> [Task] Below you will find a set of lines. Repeat them all exactly.

— start Data shown —

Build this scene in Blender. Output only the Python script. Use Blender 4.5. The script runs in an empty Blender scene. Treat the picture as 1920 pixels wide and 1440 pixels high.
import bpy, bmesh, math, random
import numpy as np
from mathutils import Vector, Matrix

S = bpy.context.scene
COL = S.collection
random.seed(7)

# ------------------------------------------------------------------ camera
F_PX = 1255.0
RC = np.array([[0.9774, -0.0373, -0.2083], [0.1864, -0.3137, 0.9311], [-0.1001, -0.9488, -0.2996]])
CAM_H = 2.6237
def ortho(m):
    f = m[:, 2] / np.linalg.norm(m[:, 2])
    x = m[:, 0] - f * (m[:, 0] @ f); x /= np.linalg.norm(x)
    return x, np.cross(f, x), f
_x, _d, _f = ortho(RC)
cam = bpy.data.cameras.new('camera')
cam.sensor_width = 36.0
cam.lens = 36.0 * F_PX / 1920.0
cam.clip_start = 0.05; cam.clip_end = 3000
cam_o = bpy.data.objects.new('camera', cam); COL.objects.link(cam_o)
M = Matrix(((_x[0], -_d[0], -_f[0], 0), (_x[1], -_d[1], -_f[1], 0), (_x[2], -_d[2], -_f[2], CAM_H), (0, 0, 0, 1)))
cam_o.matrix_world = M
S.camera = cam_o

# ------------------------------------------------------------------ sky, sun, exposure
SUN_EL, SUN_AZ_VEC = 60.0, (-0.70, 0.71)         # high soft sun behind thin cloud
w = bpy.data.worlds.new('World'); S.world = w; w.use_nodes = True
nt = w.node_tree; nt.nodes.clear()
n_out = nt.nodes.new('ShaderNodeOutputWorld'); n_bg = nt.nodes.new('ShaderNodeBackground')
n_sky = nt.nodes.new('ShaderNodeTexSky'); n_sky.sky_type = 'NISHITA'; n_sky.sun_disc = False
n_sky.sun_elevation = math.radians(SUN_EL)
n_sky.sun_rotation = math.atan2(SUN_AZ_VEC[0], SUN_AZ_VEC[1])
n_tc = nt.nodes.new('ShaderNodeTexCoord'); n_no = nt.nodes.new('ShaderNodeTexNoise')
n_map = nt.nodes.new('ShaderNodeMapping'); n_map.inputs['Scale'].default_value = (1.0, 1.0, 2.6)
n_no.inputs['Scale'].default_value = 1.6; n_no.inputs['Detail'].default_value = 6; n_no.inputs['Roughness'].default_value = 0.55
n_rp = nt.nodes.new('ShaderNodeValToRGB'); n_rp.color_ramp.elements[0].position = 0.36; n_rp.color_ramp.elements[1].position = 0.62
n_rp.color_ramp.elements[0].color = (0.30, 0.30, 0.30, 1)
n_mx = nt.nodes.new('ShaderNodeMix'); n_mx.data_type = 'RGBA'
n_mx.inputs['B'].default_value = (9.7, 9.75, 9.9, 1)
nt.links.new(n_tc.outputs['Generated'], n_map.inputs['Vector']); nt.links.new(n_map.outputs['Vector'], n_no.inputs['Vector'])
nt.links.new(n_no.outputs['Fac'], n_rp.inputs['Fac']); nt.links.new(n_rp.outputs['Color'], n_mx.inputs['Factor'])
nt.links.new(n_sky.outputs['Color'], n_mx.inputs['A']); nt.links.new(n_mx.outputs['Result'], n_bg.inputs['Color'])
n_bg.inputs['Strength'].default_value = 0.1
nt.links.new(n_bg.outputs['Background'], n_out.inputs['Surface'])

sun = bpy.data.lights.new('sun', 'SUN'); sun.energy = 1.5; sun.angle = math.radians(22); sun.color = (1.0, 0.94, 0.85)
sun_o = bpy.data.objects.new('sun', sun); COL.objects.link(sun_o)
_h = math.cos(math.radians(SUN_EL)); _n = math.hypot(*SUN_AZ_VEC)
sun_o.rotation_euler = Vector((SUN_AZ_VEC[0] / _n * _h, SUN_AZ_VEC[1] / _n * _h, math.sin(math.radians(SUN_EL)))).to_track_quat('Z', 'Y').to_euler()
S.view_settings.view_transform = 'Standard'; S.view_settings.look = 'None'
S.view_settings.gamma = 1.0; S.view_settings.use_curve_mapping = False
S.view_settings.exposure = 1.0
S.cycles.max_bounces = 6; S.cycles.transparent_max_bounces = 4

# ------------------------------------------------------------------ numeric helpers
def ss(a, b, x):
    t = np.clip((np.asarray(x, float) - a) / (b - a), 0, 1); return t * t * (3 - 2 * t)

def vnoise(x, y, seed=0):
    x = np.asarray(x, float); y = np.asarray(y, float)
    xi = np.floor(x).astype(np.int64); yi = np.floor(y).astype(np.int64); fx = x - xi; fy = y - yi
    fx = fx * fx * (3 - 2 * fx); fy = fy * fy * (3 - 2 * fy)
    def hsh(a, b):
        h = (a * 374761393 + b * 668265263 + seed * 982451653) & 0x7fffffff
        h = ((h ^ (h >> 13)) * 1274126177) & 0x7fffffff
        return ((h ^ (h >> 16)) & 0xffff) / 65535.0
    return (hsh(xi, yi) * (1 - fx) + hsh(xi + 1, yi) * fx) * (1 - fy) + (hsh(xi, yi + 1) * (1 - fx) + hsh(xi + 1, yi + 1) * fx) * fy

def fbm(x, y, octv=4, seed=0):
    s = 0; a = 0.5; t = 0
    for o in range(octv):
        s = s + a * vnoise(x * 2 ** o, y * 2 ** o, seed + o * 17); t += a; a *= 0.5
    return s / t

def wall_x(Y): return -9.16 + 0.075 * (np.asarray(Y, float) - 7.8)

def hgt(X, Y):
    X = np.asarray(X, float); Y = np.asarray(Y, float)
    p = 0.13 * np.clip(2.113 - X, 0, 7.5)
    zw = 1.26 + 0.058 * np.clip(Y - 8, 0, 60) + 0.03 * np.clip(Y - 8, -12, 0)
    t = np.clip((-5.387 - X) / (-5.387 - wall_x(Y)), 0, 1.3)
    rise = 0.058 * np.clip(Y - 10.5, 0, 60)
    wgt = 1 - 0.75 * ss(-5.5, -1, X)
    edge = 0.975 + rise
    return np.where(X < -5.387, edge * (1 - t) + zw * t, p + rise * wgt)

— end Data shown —

> [Task solution]
Build this scene in Blender. Output only the Python script. Use Blender 4.5. The script runs in an empty Blender scene. Treat the picture as 1920 pixels wide and 1440 pixels high.
import bpy, bmesh, math, random
import numpy as np
from mathutils import Vector, Matrix

S = bpy.context.scene
COL = S.collection
random.seed(7)

# ------------------------------------------------------------------ camera
F_PX = 1255.0
RC = np.array([[0.9774, -0.0373, -0.2083], [0.1864, -0.3137, 0.9311], [-0.1001, -0.9488, -0.2996]])
CAM_H = 2.6237
def ortho(m):
    f = m[:, 2] / np.linalg.norm(m[:, 2])
    x = m[:, 0] - f * (m[:, 0] @ f); x /= np.linalg.norm(x)
    return x, np.cross(f, x), f
_x, _d, _f = ortho(RC)
cam = bpy.data.cameras.new('camera')
cam.sensor_width = 36.0
cam.lens = 36.0 * F_PX / 1920.0
cam.clip_start = 0.05; cam.clip_end = 3000
cam_o = bpy.data.objects.new('camera', cam); COL.objects.link(cam_o)
M = Matrix(((_x[0], -_d[0], -_f[0], 0), (_x[1], -_d[1], -_f[1], 0), (_x[2], -_d[2], -_f[2], CAM_H), (0, 0, 0, 1)))
cam_o.matrix_world = M
S.camera = cam_o

# ------------------------------------------------------------------ sky, sun, exposure
SUN_EL, SUN_AZ_VEC = 60.0, (-0.70, 0.71)         # high soft sun behind thin cloud
w = bpy.data.worlds.new('World'); S.world = w; w.use_nodes = True
nt = w.node_tree; nt.nodes.clear()
n_out = nt.nodes.new('ShaderNodeOutputWorld'); n_bg = nt.nodes.new('ShaderNodeBackground')
n_sky = nt.nodes.new('ShaderNodeTexSky'); n_sky.sky_type = 'NISHITA'; n_sky.sun_disc = False
n_sky.sun_elevation = math.radians(SUN_EL)
n_sky.sun_rotation = math.atan2(SUN_AZ_VEC[0], SUN_AZ_VEC[1])
n_tc = nt.nodes.new('ShaderNodeTexCoord'); n_no = nt.nodes.new('ShaderNodeTexNoise')
n_map = nt.nodes.new('ShaderNodeMapping'); n_map.inputs['Scale'].default_value = (1.0, 1.0, 2.6)
n_no.inputs['Scale'].default_value = 1.6; n_no.inputs['Detail'].default_value = 6; n_no.inputs['Roughness'].default_value = 0.55
n_rp = nt.nodes.new('ShaderNodeValToRGB'); n_rp.color_ramp.elements[0].position = 0.36; n_rp.color_ramp.elements[1].position = 0.62
n_rp.color_ramp.elements[0].color = (0.30, 0.30, 0.30, 1)
n_mx = nt.nodes.new('ShaderNodeMix'); n_mx.data_type = 'RGBA'
n_mx.inputs['B'].default_value = (9.7, 9.75, 9.9, 1)
nt.links.new(n_tc.outputs['Generated'], n_map.inputs['Vector']); nt.links.new(n_map.outputs['Vector'], n_no.inputs['Vector'])
nt.links.new(n_no.outputs['Fac'], n_rp.inputs['Fac']); nt.links.new(n_rp.outputs['Color'], n_mx.inputs['Factor'])
nt.links.new(n_sky.outputs['Color'], n_mx.inputs['A']); nt.links.new(n_mx.outputs['Result'], n_bg.inputs['Color'])
n_bg.inputs['Strength'].default_value = 0.1
nt.links.new(n_bg.outputs['Background'], n_out.inputs['Surface'])

sun = bpy.data.lights.new('sun', 'SUN'); sun.energy = 1.5; sun.angle = math.radians(22); sun.color = (1.0, 0.94, 0.85)
sun_o = bpy.data.objects.new('sun', sun); COL.objects.link(sun_o)
_h = math.cos(math.radians(SUN_EL)); _n = math.hypot(*SUN_AZ_VEC)
sun_o.rotation_euler = Vector((SUN_AZ_VEC[0] / _n * _h, SUN_AZ_VEC[1] / _n * _h, math.sin(math.radians(SUN_EL)))).to_track_quat('Z', 'Y').to_euler()
S.view_settings.view_transform = 'Standard'; S.view_settings.look = 'None'
S.view_settings.gamma = 1.0; S.view_settings.use_curve_mapping = False
S.view_settings.exposure = 1.0
S.cycles.max_bounces = 6; S.cycles.transparent_max_bounces = 4

# ------------------------------------------------------------------ numeric helpers
def ss(a, b, x):
    t = np.clip((np.asarray(x, float) - a) / (b - a), 0, 1); return t * t * (3 - 2 * t)

def vnoise(x, y, seed=0):
    x = np.asarray(x, float); y = np.asarray(y, float)
    xi = np.floor(x).astype(np.int64); yi = np.floor(y).astype(np.int64); fx = x - xi; fy = y - yi
    fx = fx * fx * (3 - 2 * fx); fy = fy * fy * (3 - 2 * fy)
    def hsh(a, b):
        h = (a * 374761393 + b * 668265263 + seed * 982451653) & 0x7fffffff
        h = ((h ^ (h >> 13)) * 1274126177) & 0x7fffffff
        return ((h ^ (h >> 16)) & 0xffff) / 65535.0
    return (hsh(xi, yi) * (1 - fx) + hsh(xi + 1, yi) * fx) * (1 - fy) + (hsh(xi, yi + 1) * (1 - fx) + hsh(xi + 1, yi + 1) * fx) * fy

def fbm(x, y, octv=4, seed=0):
    s = 0; a = 0.5; t = 0
    for o in range(octv):
        s = s + a * vnoise(x * 2 ** o, y * 2 ** o, seed + o * 17); t += a; a *= 0.5
    return s / t

def wall_x(Y): return -9.16 + 0.075 * (np.asarray(Y, float) - 7.8)

def hgt(X, Y):
    X = np.asarray(X, float); Y = np.asarray(Y, float)
    p = 0.13 * np.clip(2.113 - X, 0, 7.5)
    zw = 1.26 + 0.058 * np.clip(Y - 8, 0, 60) + 0.03 * np.clip(Y - 8, -12, 0)
    t = np.clip((-5.387 - X) / (-5.387 - wall_x(Y)), 0, 1.3)
    rise = 0.058 * np.clip(Y - 10.5, 0, 60)
    wgt = 1 - 0.75 * ss(-5.5, -1, X)
    edge = 0.975 + rise
    return np.where(X < -5.387, edge * (1 - t) + zw * t, p + rise * wgt)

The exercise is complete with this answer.